Copy down all of the data underneath, exactly as shown.
──────── Dataset section ────────
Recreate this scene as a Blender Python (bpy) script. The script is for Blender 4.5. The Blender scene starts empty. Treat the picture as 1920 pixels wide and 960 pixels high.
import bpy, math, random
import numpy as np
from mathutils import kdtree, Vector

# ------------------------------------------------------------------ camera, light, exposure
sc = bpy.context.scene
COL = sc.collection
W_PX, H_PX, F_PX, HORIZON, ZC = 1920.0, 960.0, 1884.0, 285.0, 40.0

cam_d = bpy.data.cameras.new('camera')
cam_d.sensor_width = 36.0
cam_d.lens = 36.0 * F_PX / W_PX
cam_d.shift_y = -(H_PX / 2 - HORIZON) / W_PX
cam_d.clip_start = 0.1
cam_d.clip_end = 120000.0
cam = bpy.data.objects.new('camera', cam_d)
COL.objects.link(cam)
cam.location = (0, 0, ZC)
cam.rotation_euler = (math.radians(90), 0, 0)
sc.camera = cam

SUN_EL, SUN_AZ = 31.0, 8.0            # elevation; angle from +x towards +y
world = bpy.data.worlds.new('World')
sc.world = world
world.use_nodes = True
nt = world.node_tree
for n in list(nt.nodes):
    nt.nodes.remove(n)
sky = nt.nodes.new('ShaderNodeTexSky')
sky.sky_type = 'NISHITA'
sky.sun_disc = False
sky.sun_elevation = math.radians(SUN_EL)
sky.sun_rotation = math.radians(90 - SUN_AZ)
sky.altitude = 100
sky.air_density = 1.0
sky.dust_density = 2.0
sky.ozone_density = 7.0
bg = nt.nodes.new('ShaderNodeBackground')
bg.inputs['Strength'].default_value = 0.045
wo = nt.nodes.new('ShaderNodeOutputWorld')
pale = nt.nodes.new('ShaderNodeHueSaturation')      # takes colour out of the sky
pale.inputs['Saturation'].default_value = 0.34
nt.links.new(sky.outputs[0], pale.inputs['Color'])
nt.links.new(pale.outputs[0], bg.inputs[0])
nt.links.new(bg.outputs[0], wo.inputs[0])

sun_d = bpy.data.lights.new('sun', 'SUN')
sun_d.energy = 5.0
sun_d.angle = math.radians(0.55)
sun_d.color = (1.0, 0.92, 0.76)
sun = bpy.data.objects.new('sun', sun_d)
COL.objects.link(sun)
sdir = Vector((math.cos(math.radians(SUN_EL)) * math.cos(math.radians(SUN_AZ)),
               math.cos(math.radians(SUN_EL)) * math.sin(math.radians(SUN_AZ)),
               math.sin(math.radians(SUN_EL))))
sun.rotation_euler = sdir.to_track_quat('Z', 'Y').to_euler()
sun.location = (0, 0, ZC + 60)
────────
Correct result:
Recreate this scene as a Blender Python (bpy) script. The script is for Blender 4.5. The Blender scene starts empty. Treat the picture as 1920 pixels wide and 960 pixels high.
import bpy, math, random
import numpy as np
from mathutils import kdtree, Vector

# ------------------------------------------------------------------ camera, light, exposure
sc = bpy.context.scene
COL = sc.collection
W_PX, H_PX, F_PX, HORIZON, ZC = 1920.0, 960.0, 1884.0, 285.0, 40.0

cam_d = bpy.data.cameras.new('camera')
cam_d.sensor_width = 36.0
cam_d.lens = 36.0 * F_PX / W_PX
cam_d.shift_y = -(H_PX / 2 - HORIZON) / W_PX
cam_d.clip_start = 0.1
cam_d.clip_end = 120000.0
cam = bpy.data.objects.new('camera', cam_d)
COL.objects.link(cam)
cam.location = (0, 0, ZC)
cam.rotation_euler = (math.radians(90), 0, 0)
sc.camera = cam

SUN_EL, SUN_AZ = 31.0, 8.0            # elevation; angle from +x towards +y
world = bpy.data.worlds.new('World')
sc.world = world
world.use_nodes = True
nt = world.node_tree
for n in list(nt.nodes):
    nt.nodes.remove(n)
sky = nt.nodes.new('ShaderNodeTexSky')
sky.sky_type = 'NISHITA'
sky.sun_disc = False
sky.sun_elevation = math.radians(SUN_EL)
sky.sun_rotation = math.radians(90 - SUN_AZ)
sky.altitude = 100
sky.air_density = 1.0
sky.dust_density = 2.0
sky.ozone_density = 7.0
bg = nt.nodes.new('ShaderNodeBackground')
bg.inputs['Strength'].default_value = 0.045
wo = nt.nodes.new('ShaderNodeOutputWorld')
pale = nt.nodes.new('ShaderNodeHueSaturation')      # takes colour out of the sky
pale.inputs['Saturation'].default_value = 0.34
nt.links.new(sky.outputs[0], pale.inputs['Color'])
nt.links.new(pale.outputs[0], bg.inputs[0])
nt.links.new(bg.outputs[0], wo.inputs[0])

sun_d = bpy.data.lights.new('sun', 'SUN')
sun_d.energy = 5.0
sun_d.angle = math.radians(0.55)
sun_d.color = (1.0, 0.92, 0.76)
sun = bpy.data.objects.new('sun', sun_d)
COL.objects.link(sun)
sdir = Vector((math.cos(math.radians(SUN_EL)) * math.cos(math.radians(SUN_AZ)),
               math.cos(math.radians(SUN_EL)) * math.sin(math.radians(SUN_AZ)),
               math.sin(math.radians(SUN_EL))))
sun.rotation_euler = sdir.to_track_quat('Z', 'Y').to_euler()
sun.location = (0, 0, ZC + 60)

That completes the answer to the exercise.